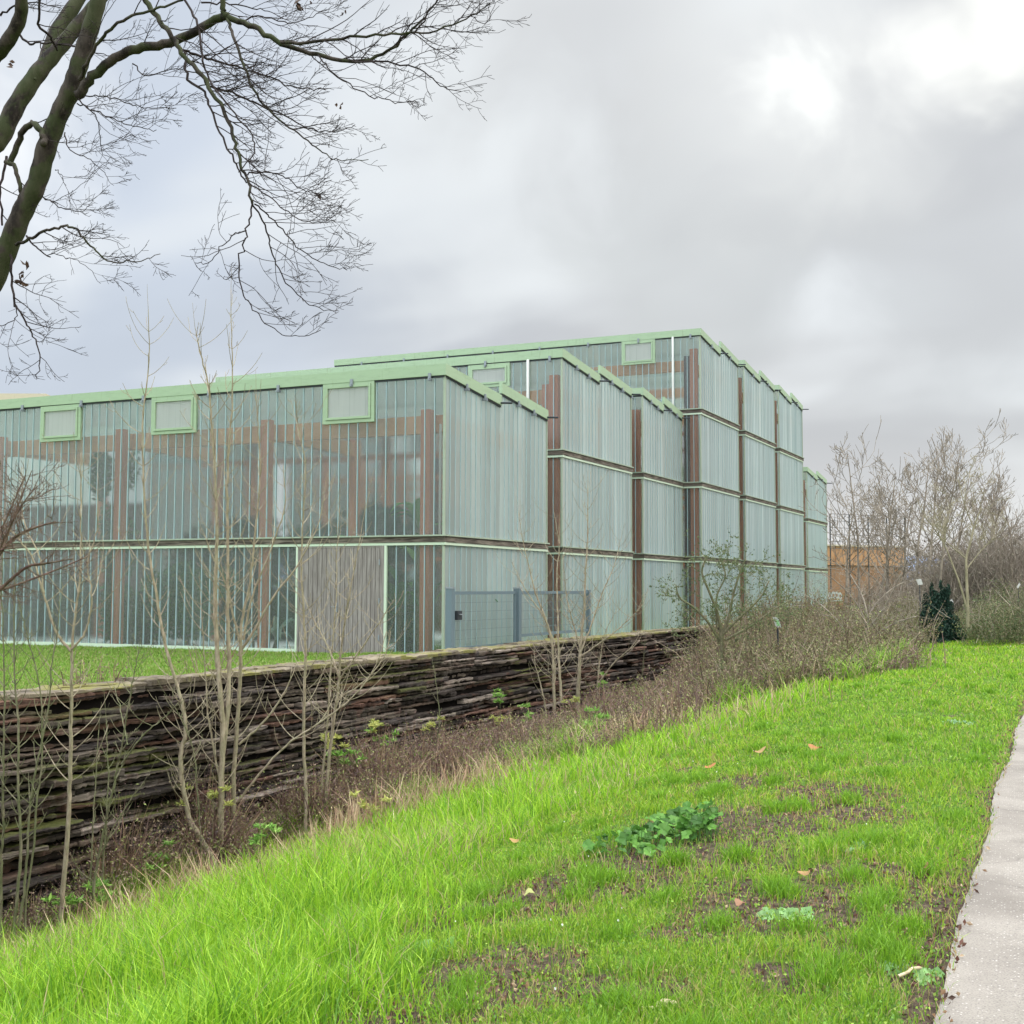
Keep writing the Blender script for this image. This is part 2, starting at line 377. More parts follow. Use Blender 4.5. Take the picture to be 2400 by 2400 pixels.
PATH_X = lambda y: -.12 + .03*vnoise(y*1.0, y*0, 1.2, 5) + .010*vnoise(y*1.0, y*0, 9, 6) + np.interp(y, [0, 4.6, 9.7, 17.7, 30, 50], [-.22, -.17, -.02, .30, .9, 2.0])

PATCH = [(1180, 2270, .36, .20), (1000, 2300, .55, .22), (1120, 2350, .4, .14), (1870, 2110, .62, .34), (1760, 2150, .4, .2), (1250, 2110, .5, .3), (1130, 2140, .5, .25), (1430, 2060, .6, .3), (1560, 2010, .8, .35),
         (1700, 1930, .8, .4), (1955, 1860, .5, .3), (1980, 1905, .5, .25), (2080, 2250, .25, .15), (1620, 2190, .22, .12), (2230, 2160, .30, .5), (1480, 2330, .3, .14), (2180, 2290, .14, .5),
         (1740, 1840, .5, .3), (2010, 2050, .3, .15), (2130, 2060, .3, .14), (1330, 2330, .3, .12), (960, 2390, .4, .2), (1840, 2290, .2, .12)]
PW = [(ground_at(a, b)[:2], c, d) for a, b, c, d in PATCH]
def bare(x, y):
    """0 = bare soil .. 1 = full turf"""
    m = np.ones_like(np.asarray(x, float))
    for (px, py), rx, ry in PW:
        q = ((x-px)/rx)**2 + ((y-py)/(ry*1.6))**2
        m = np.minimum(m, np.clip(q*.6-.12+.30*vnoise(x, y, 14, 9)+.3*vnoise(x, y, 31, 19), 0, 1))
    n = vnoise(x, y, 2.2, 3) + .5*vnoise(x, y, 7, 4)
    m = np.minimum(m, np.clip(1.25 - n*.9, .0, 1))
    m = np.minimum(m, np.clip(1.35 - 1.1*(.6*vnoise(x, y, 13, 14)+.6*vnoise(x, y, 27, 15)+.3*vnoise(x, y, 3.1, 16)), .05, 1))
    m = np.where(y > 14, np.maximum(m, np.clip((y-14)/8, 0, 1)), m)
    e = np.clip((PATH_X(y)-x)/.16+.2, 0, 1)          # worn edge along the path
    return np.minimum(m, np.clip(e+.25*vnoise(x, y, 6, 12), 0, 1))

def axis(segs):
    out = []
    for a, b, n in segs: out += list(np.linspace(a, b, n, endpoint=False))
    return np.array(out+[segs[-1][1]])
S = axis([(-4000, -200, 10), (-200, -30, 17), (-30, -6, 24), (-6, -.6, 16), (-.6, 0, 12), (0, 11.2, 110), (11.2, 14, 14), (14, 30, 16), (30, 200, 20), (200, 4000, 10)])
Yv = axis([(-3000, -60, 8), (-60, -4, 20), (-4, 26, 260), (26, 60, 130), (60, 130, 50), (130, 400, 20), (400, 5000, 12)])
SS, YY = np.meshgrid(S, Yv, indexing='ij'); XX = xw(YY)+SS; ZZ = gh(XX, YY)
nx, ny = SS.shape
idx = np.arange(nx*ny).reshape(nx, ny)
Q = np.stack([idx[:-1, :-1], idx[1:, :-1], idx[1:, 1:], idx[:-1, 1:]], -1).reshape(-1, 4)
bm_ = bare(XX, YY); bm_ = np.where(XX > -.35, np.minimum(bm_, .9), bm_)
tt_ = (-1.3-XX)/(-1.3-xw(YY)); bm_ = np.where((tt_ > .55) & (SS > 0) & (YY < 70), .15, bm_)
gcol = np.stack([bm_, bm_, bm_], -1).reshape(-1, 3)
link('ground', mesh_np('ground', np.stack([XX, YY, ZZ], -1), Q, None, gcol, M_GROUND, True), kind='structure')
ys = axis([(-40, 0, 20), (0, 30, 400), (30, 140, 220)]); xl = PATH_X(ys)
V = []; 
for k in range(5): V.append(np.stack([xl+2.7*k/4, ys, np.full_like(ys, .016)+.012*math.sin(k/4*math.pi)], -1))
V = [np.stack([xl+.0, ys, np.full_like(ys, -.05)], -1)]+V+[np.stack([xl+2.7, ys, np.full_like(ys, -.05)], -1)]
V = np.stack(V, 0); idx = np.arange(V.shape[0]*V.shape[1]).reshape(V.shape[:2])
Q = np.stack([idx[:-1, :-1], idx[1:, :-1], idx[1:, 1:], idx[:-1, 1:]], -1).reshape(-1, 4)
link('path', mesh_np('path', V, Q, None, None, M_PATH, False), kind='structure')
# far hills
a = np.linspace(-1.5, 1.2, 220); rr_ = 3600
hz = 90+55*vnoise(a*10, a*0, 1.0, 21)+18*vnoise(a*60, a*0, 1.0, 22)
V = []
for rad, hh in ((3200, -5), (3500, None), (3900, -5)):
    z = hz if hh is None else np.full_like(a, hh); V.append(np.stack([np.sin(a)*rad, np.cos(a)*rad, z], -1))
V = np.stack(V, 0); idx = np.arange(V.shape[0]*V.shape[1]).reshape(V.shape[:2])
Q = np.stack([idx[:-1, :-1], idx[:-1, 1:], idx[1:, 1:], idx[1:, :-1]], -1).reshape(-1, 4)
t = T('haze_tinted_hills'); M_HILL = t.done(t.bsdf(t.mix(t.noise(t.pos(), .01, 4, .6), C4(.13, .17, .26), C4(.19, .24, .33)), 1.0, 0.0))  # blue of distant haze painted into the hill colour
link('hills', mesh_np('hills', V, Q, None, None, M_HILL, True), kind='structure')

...

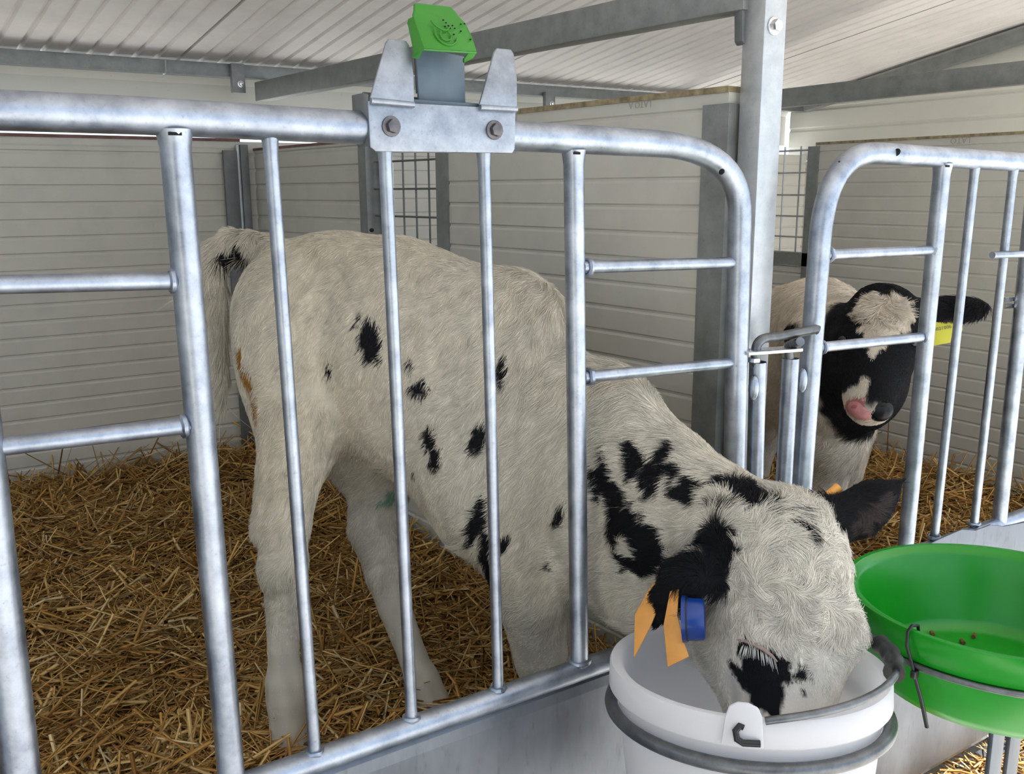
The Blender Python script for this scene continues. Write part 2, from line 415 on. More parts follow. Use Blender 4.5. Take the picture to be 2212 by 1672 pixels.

● PROBLEM TO WORK ON: Only the lines from the one holding "Keep writing the" through the one holding "return np.minimum(m, np.clip(e+.25*vnoise(x, y, 6, 12), 0, 1))" are wanted; retype them exactly.

● REPLY TO THE TASK:
Keep writing the Blender script for this image. This is part 2, starting at line 377. More parts follow. Use Blender 4.5. Take the picture to be 2400 by 2400 pixels.
PATH_X = lambda y: -.12 + .03*vnoise(y*1.0, y*0, 1.2, 5) + .010*vnoise(y*1.0, y*0, 9, 6) + np.interp(y, [0, 4.6, 9.7, 17.7, 30, 50], [-.22, -.17, -.02, .30, .9, 2.0])

PATCH = [(1180, 2270, .36, .20), (1000, 2300, .55, .22), (1120, 2350, .4, .14), (1870, 2110, .62, .34), (1760, 2150, .4, .2), (1250, 2110, .5, .3), (1130, 2140, .5, .25), (1430, 2060, .6, .3), (1560, 2010, .8, .35),
         (1700, 1930, .8, .4), (1955, 1860, .5, .3), (1980, 1905, .5, .25), (2080, 2250, .25, .15), (1620, 2190, .22, .12), (2230, 2160, .30, .5), (1480, 2330, .3, .14), (2180, 2290, .14, .5),
         (1740, 1840, .5, .3), (2010, 2050, .3, .15), (2130, 2060, .3, .14), (1330, 2330, .3, .12), (960, 2390, .4, .2), (1840, 2290, .2, .12)]
PW = [(ground_at(a, b)[:2], c, d) for a, b, c, d in PATCH]
def bare(x, y):
    """0 = bare soil .. 1 = full turf"""
    m = np.ones_like(np.asarray(x, float))
    for (px, py), rx, ry in PW:
        q = ((x-px)/rx)**2 + ((y-py)/(ry*1.6))**2
        m = np.minimum(m, np.clip(q*.6-.12+.30*vnoise(x, y, 14, 9)+.3*vnoise(x, y, 31, 19), 0, 1))
    n = vnoise(x, y, 2.2, 3) + .5*vnoise(x, y, 7, 4)
    m = np.minimum(m, np.clip(1.25 - n*.9, .0, 1))
    m = np.minimum(m, np.clip(1.35 - 1.1*(.6*vnoise(x, y, 13, 14)+.6*vnoise(x, y, 27, 15)+.3*vnoise(x, y, 3.1, 16)), .05, 1))
    m = np.where(y > 14, np.maximum(m, np.clip((y-14)/8, 0, 1)), m)
    e = np.clip((PATH_X(y)-x)/.16+.2, 0, 1)          # worn edge along the path
    return np.minimum(m, np.clip(e+.25*vnoise(x, y, 6, 12), 0, 1))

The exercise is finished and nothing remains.